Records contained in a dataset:
+ + + +

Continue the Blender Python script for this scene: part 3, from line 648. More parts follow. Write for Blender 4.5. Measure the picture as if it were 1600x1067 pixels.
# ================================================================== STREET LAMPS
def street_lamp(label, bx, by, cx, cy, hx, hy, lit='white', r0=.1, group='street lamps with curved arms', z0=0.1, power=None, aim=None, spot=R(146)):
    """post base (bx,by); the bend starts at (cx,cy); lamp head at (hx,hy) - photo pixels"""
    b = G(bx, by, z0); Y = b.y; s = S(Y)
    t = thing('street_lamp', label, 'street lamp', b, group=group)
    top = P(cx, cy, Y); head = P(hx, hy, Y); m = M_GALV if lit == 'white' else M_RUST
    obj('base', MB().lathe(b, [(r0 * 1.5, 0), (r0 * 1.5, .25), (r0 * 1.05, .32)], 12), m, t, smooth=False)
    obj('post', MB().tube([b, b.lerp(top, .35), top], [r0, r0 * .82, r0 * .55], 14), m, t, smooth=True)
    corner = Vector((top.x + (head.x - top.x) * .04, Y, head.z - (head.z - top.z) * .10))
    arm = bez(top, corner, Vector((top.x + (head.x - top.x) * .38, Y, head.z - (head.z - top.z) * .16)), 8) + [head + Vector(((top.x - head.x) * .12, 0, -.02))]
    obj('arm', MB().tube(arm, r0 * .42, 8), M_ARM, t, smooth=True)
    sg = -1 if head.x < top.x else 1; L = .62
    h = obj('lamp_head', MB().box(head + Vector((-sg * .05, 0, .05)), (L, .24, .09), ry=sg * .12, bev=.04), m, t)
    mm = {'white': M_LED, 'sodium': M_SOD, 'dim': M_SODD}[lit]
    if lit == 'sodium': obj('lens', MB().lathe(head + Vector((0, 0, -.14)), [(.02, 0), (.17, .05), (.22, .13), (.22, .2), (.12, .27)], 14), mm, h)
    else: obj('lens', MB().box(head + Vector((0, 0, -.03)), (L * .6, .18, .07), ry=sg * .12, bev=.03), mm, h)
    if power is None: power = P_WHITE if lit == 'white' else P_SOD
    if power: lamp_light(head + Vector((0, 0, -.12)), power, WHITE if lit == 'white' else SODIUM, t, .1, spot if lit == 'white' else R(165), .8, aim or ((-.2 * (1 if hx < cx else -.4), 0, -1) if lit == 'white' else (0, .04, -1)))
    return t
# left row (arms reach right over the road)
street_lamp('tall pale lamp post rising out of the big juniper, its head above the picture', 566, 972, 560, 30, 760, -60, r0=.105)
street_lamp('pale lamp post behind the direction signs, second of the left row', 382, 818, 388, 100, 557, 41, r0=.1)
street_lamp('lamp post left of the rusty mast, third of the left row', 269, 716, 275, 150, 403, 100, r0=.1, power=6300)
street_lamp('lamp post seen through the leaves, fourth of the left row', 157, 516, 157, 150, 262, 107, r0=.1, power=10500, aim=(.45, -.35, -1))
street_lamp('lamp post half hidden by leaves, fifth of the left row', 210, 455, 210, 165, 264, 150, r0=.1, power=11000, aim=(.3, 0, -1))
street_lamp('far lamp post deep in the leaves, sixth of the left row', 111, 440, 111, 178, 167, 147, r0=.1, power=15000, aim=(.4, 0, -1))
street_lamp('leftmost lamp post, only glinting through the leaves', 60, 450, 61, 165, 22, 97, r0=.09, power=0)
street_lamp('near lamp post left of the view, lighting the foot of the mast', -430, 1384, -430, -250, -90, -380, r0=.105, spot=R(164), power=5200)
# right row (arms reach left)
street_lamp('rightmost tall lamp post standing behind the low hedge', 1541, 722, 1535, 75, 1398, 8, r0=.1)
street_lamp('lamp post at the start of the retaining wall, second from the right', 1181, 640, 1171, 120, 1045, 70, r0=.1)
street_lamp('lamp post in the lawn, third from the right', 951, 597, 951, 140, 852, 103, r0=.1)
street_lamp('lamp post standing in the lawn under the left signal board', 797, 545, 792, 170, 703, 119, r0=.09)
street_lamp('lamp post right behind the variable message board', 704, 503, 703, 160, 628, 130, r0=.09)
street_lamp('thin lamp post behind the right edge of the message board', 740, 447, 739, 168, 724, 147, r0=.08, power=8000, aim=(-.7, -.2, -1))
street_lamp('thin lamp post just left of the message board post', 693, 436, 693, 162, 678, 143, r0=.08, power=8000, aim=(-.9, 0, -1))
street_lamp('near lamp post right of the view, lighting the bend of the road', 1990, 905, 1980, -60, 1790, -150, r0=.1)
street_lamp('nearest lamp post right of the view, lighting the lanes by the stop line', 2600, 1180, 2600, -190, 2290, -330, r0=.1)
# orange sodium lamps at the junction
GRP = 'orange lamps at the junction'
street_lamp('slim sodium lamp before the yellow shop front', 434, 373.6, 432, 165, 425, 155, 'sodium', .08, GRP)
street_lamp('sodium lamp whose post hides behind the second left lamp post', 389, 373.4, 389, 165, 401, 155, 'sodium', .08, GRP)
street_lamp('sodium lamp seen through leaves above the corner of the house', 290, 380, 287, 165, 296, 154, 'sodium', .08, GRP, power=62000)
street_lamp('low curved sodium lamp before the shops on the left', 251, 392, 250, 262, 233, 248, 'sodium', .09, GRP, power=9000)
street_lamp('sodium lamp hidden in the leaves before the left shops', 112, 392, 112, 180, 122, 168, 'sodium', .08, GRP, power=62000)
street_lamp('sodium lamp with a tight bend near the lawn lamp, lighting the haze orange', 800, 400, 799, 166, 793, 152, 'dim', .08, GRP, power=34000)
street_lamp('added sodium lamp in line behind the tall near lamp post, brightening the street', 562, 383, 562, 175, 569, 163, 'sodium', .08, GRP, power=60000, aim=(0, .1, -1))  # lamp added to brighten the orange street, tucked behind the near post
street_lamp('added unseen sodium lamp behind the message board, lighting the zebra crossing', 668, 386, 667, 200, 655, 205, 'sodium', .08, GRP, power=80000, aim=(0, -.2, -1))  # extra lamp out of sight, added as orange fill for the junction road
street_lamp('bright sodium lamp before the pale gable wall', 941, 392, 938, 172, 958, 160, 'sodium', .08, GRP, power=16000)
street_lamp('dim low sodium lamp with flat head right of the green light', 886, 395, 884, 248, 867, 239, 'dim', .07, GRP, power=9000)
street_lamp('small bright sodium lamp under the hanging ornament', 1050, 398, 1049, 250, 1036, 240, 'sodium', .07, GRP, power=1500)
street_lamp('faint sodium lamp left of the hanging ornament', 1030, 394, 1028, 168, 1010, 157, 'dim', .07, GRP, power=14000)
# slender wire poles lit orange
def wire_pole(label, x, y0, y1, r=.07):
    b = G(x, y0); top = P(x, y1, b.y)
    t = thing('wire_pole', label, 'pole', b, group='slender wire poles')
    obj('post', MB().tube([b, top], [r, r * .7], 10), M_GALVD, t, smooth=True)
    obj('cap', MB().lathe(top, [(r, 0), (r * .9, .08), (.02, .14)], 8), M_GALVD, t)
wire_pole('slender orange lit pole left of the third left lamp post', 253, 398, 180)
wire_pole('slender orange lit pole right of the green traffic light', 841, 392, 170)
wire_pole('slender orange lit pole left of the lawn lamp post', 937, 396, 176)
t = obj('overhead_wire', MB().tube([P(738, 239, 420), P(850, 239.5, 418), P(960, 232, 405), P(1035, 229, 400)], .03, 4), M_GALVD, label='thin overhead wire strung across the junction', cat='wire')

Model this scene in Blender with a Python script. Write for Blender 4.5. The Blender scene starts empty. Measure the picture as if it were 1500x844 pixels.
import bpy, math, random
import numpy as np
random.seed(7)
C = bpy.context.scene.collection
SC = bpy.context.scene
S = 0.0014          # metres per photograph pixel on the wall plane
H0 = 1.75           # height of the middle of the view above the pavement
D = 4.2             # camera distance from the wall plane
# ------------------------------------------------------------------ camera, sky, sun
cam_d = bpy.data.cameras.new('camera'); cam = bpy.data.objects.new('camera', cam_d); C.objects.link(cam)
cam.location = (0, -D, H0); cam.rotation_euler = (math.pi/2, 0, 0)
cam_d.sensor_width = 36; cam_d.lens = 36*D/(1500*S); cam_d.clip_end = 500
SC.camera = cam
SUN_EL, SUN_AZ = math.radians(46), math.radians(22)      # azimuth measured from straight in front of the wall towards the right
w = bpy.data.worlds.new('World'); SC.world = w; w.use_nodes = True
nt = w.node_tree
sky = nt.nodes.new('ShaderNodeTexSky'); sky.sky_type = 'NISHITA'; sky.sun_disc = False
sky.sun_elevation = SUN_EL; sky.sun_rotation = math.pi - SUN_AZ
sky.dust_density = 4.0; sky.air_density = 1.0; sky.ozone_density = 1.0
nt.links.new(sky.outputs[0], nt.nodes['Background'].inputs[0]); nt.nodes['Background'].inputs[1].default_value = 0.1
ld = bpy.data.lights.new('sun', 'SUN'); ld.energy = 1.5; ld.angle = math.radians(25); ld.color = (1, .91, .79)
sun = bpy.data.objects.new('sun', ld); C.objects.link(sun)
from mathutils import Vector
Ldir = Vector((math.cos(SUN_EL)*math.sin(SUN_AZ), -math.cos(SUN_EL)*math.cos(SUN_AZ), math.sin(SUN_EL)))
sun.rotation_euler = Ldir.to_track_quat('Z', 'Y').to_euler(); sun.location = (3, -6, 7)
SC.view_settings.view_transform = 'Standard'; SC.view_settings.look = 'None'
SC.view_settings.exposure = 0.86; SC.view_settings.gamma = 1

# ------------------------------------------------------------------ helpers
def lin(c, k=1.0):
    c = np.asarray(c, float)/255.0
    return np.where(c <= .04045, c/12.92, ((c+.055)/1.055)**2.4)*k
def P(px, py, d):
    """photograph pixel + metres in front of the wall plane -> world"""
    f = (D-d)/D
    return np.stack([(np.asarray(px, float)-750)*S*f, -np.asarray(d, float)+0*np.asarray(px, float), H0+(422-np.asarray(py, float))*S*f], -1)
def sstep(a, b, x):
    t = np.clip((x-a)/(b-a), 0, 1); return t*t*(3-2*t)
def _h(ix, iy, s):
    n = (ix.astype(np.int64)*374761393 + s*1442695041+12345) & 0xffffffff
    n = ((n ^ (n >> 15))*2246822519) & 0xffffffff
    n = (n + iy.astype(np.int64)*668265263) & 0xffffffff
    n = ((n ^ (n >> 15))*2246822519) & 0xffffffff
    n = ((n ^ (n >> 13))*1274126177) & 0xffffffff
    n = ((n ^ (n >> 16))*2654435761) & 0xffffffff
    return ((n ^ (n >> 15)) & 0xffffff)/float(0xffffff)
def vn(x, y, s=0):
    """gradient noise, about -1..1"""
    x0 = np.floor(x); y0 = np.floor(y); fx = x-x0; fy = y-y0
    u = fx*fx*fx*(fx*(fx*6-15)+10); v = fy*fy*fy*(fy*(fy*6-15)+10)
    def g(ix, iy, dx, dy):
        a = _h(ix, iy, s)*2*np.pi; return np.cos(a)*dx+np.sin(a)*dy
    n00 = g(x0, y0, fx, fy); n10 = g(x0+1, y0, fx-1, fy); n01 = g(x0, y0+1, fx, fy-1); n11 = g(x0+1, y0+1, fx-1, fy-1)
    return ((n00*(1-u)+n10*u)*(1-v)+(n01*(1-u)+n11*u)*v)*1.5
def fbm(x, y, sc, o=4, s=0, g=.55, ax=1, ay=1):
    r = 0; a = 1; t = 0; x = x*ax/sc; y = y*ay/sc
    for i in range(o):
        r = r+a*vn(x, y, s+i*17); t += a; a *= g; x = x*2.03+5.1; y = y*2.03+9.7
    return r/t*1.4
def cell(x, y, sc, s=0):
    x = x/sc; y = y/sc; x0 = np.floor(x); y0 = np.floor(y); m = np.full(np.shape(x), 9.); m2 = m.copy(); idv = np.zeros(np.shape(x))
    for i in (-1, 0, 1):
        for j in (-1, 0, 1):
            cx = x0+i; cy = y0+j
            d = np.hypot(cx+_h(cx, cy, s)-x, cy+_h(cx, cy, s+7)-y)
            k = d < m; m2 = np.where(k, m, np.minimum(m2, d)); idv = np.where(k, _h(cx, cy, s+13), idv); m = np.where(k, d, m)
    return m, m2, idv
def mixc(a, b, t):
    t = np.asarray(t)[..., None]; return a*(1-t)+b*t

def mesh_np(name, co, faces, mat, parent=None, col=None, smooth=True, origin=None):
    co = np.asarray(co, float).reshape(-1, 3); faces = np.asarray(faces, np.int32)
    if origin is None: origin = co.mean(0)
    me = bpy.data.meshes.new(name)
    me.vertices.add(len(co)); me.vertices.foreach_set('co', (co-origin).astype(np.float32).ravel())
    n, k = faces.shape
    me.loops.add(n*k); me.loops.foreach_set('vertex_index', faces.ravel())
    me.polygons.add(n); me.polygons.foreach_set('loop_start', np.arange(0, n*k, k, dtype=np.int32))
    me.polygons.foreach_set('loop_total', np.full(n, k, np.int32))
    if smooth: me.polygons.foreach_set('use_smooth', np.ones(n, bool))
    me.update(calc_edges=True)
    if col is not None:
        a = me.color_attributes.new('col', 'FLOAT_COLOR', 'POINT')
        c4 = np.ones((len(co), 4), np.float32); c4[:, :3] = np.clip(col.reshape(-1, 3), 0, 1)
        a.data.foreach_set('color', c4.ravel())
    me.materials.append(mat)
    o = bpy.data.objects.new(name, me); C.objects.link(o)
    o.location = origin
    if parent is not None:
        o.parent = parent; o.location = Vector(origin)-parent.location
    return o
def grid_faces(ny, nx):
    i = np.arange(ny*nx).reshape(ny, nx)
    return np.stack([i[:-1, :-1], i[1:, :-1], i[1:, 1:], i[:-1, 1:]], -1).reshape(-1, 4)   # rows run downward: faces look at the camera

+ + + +

What this task involves:
Write down exactly the span of lines above from the one containing "Model this scene" to the one containing "SC.view_settings.exposure = 0.86;", both ends included.

The completed task:
Model this scene in Blender with a Python script. Write for Blender 4.5. The Blender scene starts empty. Measure the picture as if it were 1500x844 pixels.
import bpy, math, random
import numpy as np
random.seed(7)
C = bpy.context.scene.collection
SC = bpy.context.scene
S = 0.0014          # metres per photograph pixel on the wall plane
H0 = 1.75           # height of the middle of the view above the pavement
D = 4.2             # camera distance from the wall plane
# ------------------------------------------------------------------ camera, sky, sun
cam_d = bpy.data.cameras.new('camera'); cam = bpy.data.objects.new('camera', cam_d); C.objects.link(cam)
cam.location = (0, -D, H0); cam.rotation_euler = (math.pi/2, 0, 0)
cam_d.sensor_width = 36; cam_d.lens = 36*D/(1500*S); cam_d.clip_end = 500
SC.camera = cam
SUN_EL, SUN_AZ = math.radians(46), math.radians(22)      # azimuth measured from straight in front of the wall towards the right
w = bpy.data.worlds.new('World'); SC.world = w; w.use_nodes = True
nt = w.node_tree
sky = nt.nodes.new('ShaderNodeTexSky'); sky.sky_type = 'NISHITA'; sky.sun_disc = False
sky.sun_elevation = SUN_EL; sky.sun_rotation = math.pi - SUN_AZ
sky.dust_density = 4.0; sky.air_density = 1.0; sky.ozone_density = 1.0
nt.links.new(sky.outputs[0], nt.nodes['Background'].inputs[0]); nt.nodes['Background'].inputs[1].default_value = 0.1
ld = bpy.data.lights.new('sun', 'SUN'); ld.energy = 1.5; ld.angle = math.radians(25); ld.color = (1, .91, .79)
sun = bpy.data.objects.new('sun', ld); C.objects.link(sun)
from mathutils import Vector
Ldir = Vector((math.cos(SUN_EL)*math.sin(SUN_AZ), -math.cos(SUN_EL)*math.cos(SUN_AZ), math.sin(SUN_EL)))
sun.rotation_euler = Ldir.to_track_quat('Z', 'Y').to_euler(); sun.location = (3, -6, 7)
SC.view_settings.view_transform = 'Standard'; SC.view_settings.look = 'None'
SC.view_settings.exposure = 0.86; SC.view_settings.gamma = 1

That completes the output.